What is a problem statement in research?
A clear and concise description of the issue that the study will address.
Define a hypothesis in research
An educated guess that explains a situation or predicts a result
Define Dependent Variable.
The factor that is measured or observed. The result of the experiment.
Situation: A student observes that some classmates who eat breakfast perform better in morning quizzes. She divides 20 students into two groups: one eats breakfast, the other skips it. Both groups take the same quiz.
Questions:
What is the topic?
Topic: The effect of eating breakfast on quiz performance.
True or False: A problem statement is a possible explanation to an observation or situation
False (Hypothesis)
What is a Null Hypothesis?
A hypothesis that predicts no effect or no difference.
What are the three main types of research variables?
Independent/Manipulated, Dependent/Responding, and Controlled/Constant variables.
Situation: A science class tests whether watering plants with tap water or rainwater affects growth. After two weeks, plants watered with rainwater grow taller.
Questions:
Identify the independent and dependent variables.
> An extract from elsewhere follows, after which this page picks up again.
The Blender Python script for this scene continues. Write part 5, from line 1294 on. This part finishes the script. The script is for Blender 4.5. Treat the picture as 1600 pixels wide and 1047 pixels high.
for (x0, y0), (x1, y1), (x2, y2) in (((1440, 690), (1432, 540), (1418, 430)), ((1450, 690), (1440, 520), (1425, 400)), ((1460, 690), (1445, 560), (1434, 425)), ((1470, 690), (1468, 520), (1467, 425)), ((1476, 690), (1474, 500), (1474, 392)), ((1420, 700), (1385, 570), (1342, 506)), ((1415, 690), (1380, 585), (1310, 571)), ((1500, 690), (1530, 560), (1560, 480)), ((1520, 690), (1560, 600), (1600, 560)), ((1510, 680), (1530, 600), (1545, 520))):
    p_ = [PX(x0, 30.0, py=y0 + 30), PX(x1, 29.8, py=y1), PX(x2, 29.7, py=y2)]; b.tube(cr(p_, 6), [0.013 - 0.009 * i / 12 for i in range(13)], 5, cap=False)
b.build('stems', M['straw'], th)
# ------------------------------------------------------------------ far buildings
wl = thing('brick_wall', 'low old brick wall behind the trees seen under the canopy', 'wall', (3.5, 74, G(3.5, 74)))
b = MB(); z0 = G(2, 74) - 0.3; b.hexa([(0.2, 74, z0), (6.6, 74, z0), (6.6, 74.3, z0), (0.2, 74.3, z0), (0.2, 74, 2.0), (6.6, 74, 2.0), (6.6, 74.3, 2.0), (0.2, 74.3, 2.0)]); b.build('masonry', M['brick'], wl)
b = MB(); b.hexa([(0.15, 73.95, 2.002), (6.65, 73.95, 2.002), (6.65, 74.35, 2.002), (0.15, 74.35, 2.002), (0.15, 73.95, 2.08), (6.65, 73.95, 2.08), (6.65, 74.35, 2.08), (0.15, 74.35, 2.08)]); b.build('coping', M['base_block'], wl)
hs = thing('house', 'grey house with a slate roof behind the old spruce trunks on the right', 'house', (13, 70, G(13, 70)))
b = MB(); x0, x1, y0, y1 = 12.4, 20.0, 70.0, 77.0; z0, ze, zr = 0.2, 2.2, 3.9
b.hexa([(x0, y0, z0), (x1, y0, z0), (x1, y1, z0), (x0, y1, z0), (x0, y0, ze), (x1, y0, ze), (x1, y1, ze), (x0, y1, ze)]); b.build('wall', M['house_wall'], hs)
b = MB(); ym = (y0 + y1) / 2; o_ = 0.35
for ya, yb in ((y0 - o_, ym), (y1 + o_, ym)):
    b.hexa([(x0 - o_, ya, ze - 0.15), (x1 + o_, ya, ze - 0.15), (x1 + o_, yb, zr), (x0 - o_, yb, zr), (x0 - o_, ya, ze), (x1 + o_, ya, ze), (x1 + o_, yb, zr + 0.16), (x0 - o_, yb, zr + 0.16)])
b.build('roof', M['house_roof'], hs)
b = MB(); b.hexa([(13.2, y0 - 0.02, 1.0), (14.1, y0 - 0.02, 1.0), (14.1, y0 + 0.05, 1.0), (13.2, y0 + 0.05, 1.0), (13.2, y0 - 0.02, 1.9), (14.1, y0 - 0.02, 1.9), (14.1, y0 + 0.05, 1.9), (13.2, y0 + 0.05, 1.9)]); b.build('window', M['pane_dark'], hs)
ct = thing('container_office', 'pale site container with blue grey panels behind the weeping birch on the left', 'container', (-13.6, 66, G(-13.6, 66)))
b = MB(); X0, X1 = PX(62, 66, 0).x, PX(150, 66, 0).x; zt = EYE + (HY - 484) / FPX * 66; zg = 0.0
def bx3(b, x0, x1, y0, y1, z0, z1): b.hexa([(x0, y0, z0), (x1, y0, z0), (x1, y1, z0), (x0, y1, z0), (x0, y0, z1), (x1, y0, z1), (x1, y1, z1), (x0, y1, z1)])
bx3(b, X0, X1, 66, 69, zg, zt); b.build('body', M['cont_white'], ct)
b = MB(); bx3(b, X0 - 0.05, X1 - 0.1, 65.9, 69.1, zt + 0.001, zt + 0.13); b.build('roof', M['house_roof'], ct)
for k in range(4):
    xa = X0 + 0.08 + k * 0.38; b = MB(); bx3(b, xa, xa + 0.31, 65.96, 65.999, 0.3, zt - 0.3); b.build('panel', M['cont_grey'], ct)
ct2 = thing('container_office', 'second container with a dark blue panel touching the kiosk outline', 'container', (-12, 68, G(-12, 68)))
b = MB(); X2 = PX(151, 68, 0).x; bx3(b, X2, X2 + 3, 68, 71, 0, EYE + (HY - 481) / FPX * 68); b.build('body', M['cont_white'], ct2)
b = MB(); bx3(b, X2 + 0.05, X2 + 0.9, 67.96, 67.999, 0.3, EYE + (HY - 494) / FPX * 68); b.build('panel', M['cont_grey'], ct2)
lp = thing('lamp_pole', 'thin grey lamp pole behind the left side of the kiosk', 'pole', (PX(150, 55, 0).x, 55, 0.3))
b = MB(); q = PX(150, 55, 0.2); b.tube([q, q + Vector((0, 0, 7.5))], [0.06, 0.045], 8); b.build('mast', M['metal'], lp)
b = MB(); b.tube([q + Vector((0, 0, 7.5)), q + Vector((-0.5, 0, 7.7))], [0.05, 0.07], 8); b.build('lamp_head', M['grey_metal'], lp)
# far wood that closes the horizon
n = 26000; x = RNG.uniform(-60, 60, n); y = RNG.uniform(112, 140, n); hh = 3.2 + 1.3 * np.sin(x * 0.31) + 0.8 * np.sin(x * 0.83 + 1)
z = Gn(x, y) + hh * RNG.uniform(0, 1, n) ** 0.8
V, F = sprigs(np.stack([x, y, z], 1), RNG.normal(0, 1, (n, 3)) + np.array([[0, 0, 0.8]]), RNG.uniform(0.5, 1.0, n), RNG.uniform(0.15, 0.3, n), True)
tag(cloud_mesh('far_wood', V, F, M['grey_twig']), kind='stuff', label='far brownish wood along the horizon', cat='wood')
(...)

Independent Variable: Type of water used (tap vs. rainwater).
Dependent Variable: Plant growth (height).
What are the 3 C’s of a problem statement?
Context, Cause, and Consequence.
Name one key feature of a hypothesis
(Any of the following)
Testable
Supported by available technology
Falsifiable
Based on sound logic
In “The effect of caffeine on alertness,” identify the independent and dependent variables.
IV: Caffeine intake; DV: Level of alertness.
Situation: A student researcher studies if background music affects focus, hypothesizing that music improves focus. One group studies with music, another without. Both groups answer the same test; the music group performs slightly worse.
Question:
Was the hypothesis supported or rejected?
The hypothesis was rejected — music slightly reduced focus.
Identify the Context, Cause, and Consequence:
“Many Grade 8 students sleep late because they use their phones too long, making them tired in class.”
Context: Students sleep late.
Cause: Use phones too long.
Consequence: Tired in class.
Identify the hypothesis type:
“Drinking an energy drink does not affect the running speed of athletes.”
Null hypothesis (H₀)
Create a control and experimental set using this hypothesis: “Drinking coffee increases alertness.”
Control set: No coffee.
Experimental set: With coffee.
A researcher wants to know if using a review app helps students memorize better. After one week, the app users remember 80% of words while non-users remember 70%.
Questions:
What does the data suggest about the app’s effectiveness?
The app seems effective — users remembered more words.
Identify the missing part: “Students often come late to school because they have poor time management." Which C is missing?
Consequence/Contribution
Create both a null and alternative hypothesis for: “Music and memory.”
Null Hypothesis (H₀): Music has no effect on memory.
Alternative Hypothesis (Hₐ): Music improves memory performance.
Why are control variables important in an experiment?
They keep conditions constant to ensure that results are due to the independent variable only.
A student studies whether polluted water affects fish survival. She prepares three tanks: clean water, slightly polluted, and heavily polluted. After two weeks, clean-water tanks had 10 surviving fish, slightly polluted had 7, and heavily polluted had 2.
Question: What trend do the results show?
The higher the pollution, the lower the fish survival rate. Water pollution negatively affects fish survival.